Marco de Benito has been practicing international arbitration since 2002, first at Uría Menéndez (2002-2011), then as of counsel at Moscardó (2011-2018) and now as an independent arbitrator.

Marco has been elected by Global Arbitration Review-Who’s Who Legal as a “Future Leader” in international arbitration for three years in a row (2017, 2018 and 2019). He has acted both as arbitrator and counsel in the M&A, distribution, financial, construction, energy and infrastructure sectors in Paris, London, Geneva, Milan, Madrid and Miami, under the ICC, UNCITRAL, Swiss and Milan Rules, as well as the rules of the Spain and Madrid arbitral courts, applying Spanish, Italian and Austrian law. He has obtained landmark awards based on general principles of law and lex mercatoria.

Marco is a tenured Associate Professor of Procedural Law at IE University, where he also teaches International Arbitration, European Legal History and Contracts. He earned his doctorate (summa cum laude) from Comillas Pontifical University (Madrid) in 2010. During his doctoral studies he spent a year at Yale Law School, where he co-chaired the Yale Forum on International Law and was an editor of the Yale Journal of International Law. He was also a guest scholar at the Max Planck Institute for Comparative and International Private Law in Hamburg.

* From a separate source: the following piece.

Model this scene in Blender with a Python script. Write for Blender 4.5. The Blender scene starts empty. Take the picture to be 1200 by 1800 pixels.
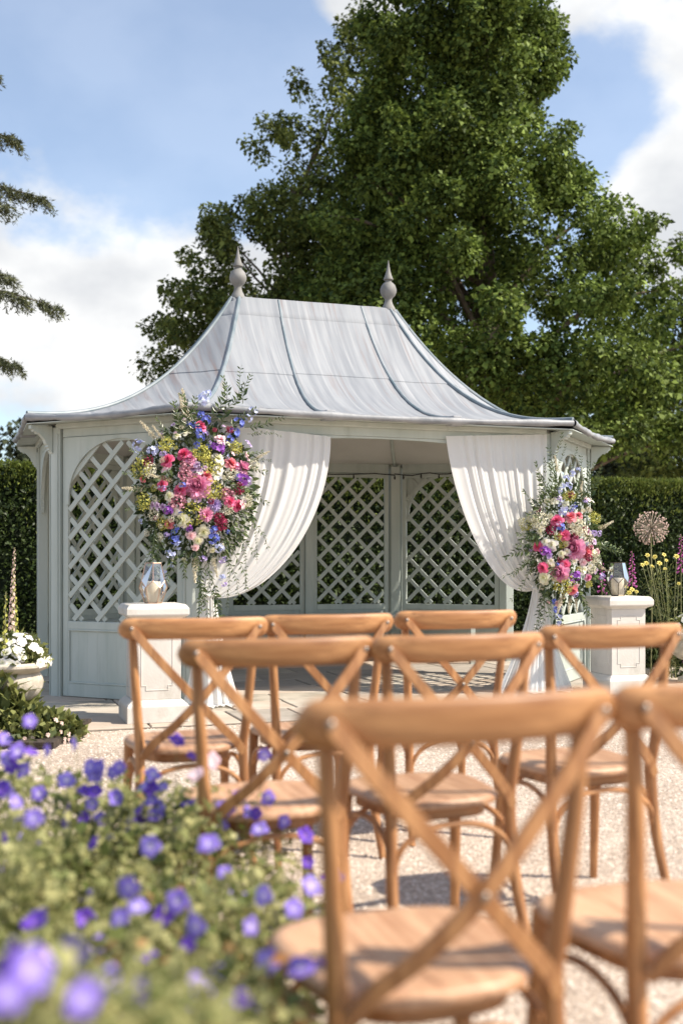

Since then, he has taught, spoken or done research at universities such as Harvard, FIU, Maastricht, Tilburg, Bonn, Bologna, Florence, Pavia, Scuola Superiore Sant’Anna in Pisa, Peking and a number of Latin American schools, from Mexico to Argentina, including UP, Libre de México, Francisco Marroquín in Guatemala, PUCP in Perú and Austral in Argentina.

He has authored critically acclaimed monographs on arbitration agreements and European justice systems, co-authored a handbook on European legal history and coordinated two collective works on international arbitration. Some of his publications can be accessed on www.marcodebenito.academia.edu.
He headed the Jean Monnet Module “Towards a Common Private Law of Europe” and advised the Spanish Congress and the Argentine government on the reform of their respective laws on arbitration.
Since 2015 he is a member of the Procedural Law Board of the Spanish Royal Academy of Jurisprudence and Legislation.
He is fluent in Spanish, English and Italian, has a good knowledge of German and can read French and Portuguese.